12. The two-phase fire suppression/protection system of claim 1 further including a chemical mixing tank for mixing a surfactant with said water for reducing evaporation thereof.

13. The two-phase fire suppression/protection system of claim 1 further including a backup electrical power generator.

14. A two-phase fire suppression/protection system for structures and surrounding grounds comprising;

first means for sensing sounds produced by an approaching wildfire and for providing a first signal in response thereto;

second means for interpreting said first signal for identifying said approaching wildfire;

a plurality of parabolic volumetric distribution units for generating a dome of high pressure cool air for encapsulating a plurality of the structures and the surrounding grounds for impeding said approaching wildfire wherein each of said parabolic volumetric distribution units comprises a motor-driven fan blade for projecting atomized water into the air to form said dome of high pressure cool air;

fourth means for providing an environment of cool air surrounding each of said structures; and

fifth means for deluding said structures with water when a plurality of parameters indicate said wildfire has entered said surrounding grounds.

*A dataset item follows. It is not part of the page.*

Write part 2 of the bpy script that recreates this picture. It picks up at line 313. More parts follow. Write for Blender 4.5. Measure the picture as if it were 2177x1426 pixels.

15. A two-phase fire suppression/protection system for structures and surrounding grounds comprising:

a plurality of parabolic microphone sensors for sensing sounds produced by an approaching wildfire and for providing a first signal in response thereto;

a system control unit for interpreting said first signal for identifying said approaching wildfire;

a plurality of parabolic volumetric distribution units for generating a dome of high pressure cool air for encapsulating a plurality of the structures and the surrounding grounds for impeding said approaching wildfire;

a plurality of water atomizing heads for providing an environment of cool air surrounding each of said structures; and

means for deluging said structures with water when a plurality of parameters indicate said wildfire has entered said surrounding grounds.